* [MATERIAL FOR THIS EXERCISE]:
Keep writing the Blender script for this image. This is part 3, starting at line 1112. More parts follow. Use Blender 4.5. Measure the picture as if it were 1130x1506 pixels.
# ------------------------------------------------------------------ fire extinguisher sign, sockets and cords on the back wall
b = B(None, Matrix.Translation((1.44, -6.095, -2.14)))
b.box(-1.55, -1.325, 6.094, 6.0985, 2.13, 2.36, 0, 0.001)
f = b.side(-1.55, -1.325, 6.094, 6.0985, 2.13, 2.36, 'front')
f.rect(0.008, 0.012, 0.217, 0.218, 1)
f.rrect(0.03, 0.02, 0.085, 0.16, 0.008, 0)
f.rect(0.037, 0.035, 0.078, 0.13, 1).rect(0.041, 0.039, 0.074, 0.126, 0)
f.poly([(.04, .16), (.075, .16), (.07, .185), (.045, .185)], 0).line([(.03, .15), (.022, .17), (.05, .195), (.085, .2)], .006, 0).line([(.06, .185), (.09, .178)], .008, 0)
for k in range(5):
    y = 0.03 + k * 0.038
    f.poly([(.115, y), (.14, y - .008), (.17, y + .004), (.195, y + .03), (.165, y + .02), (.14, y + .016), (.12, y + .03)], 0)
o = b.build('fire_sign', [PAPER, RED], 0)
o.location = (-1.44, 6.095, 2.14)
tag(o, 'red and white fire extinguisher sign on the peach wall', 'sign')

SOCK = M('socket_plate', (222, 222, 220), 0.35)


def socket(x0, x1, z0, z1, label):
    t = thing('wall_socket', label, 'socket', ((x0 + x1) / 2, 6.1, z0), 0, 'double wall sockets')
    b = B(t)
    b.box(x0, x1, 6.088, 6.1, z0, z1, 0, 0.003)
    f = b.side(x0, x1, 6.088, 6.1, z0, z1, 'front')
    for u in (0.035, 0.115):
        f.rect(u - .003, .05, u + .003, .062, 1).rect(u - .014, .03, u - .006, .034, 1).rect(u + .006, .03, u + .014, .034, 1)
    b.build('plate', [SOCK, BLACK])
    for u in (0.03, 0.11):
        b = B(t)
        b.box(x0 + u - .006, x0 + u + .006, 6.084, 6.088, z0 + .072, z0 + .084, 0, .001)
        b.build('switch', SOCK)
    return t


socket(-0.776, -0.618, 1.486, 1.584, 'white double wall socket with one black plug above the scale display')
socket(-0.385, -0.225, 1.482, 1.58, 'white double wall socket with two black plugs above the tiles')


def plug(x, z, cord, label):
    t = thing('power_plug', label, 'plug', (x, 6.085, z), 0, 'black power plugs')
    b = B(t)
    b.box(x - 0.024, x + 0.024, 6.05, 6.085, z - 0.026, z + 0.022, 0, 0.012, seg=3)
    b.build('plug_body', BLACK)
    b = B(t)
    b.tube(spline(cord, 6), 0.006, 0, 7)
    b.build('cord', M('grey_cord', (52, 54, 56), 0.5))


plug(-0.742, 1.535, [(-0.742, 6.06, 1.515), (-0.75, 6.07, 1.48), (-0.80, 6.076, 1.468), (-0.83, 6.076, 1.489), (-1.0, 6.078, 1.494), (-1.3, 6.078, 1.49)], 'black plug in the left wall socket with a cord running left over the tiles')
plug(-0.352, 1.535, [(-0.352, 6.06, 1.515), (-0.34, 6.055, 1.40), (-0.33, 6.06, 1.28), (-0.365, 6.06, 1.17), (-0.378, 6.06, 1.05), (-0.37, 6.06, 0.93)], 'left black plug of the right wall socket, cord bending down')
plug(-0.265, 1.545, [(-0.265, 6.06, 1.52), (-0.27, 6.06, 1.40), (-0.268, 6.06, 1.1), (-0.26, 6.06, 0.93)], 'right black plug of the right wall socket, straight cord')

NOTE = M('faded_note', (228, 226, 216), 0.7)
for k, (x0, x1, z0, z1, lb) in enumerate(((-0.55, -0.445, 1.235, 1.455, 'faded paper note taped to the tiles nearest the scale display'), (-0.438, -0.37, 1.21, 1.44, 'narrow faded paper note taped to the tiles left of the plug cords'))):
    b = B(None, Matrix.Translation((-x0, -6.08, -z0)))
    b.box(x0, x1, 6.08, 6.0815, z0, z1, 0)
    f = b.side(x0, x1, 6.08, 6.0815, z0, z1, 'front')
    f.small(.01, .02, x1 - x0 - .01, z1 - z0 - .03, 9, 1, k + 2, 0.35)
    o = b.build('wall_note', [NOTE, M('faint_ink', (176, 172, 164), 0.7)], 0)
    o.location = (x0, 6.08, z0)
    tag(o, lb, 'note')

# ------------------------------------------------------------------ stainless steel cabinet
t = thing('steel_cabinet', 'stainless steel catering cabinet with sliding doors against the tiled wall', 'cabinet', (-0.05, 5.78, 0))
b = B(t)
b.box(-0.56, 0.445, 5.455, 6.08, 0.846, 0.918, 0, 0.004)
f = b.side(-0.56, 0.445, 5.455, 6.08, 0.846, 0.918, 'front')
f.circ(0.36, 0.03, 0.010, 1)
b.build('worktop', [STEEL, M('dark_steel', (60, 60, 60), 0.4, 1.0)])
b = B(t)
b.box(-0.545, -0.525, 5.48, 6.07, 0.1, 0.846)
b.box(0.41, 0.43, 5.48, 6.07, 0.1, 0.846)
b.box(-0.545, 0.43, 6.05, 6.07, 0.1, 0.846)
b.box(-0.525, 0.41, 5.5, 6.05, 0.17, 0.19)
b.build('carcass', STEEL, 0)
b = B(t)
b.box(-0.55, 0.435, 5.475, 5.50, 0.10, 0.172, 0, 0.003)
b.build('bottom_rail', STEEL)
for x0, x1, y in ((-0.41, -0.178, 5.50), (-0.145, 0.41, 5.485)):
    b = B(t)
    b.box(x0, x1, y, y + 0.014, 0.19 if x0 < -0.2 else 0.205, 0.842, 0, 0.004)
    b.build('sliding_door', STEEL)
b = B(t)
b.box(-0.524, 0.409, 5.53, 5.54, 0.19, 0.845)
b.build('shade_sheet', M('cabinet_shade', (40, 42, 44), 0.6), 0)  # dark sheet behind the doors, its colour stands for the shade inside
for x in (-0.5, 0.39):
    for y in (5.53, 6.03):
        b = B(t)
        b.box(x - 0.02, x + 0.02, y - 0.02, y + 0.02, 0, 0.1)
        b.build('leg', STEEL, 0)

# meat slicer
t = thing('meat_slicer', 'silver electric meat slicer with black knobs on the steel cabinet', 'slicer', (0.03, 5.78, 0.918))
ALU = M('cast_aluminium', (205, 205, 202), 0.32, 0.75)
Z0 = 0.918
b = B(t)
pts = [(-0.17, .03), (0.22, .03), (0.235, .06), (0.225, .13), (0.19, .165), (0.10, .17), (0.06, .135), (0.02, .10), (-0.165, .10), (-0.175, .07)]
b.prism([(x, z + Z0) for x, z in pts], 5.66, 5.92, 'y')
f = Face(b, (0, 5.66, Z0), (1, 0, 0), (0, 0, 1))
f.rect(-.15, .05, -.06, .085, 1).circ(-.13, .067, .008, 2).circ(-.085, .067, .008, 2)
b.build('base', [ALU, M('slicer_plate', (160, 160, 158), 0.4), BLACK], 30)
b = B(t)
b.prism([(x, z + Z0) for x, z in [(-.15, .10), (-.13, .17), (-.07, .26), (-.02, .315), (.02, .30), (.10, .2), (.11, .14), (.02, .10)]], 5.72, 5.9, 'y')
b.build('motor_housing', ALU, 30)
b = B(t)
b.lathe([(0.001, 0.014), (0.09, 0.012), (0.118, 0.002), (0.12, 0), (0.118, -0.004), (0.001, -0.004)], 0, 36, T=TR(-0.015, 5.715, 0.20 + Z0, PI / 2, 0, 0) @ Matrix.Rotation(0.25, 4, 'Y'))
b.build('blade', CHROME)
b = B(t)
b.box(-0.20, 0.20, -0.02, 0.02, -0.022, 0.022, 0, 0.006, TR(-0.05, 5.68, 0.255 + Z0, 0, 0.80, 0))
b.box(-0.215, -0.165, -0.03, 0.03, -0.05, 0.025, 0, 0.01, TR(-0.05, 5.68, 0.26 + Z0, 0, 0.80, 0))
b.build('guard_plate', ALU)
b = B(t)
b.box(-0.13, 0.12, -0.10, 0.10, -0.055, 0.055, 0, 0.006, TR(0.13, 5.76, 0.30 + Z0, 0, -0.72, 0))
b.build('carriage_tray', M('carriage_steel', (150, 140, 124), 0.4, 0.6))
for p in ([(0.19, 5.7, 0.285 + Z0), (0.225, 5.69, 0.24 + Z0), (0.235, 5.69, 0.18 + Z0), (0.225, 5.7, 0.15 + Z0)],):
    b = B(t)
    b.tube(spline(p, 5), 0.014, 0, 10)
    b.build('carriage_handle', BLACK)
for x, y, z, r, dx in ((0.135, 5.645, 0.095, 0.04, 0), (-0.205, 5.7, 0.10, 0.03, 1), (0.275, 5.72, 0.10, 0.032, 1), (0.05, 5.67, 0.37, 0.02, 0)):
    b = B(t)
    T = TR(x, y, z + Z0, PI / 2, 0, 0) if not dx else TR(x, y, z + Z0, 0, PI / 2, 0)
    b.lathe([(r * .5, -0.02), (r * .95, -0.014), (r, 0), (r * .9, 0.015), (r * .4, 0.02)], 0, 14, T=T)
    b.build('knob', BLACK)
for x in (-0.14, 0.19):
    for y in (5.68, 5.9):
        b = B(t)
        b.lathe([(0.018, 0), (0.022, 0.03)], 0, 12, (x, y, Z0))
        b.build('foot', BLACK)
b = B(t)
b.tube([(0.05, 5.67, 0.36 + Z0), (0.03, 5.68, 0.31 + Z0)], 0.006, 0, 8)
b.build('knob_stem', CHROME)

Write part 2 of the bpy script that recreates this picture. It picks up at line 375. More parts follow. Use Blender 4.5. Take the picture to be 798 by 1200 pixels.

* [EXERCISE INSTRUCTIONS]:
Gather each line in the entries above where the string "follow" is found.

* [FINISHED TASK]:
Keep writing the Blender script for this image. This is part 3, starting at line 1112. More parts follow. Use Blender 4.5. Measure the picture as if it were 1130x1506 pixels.
Write part 2 of the bpy script that recreates this picture. It picks up at line 375. More parts follow. Use Blender 4.5. Take the picture to be 798 by 1200 pixels.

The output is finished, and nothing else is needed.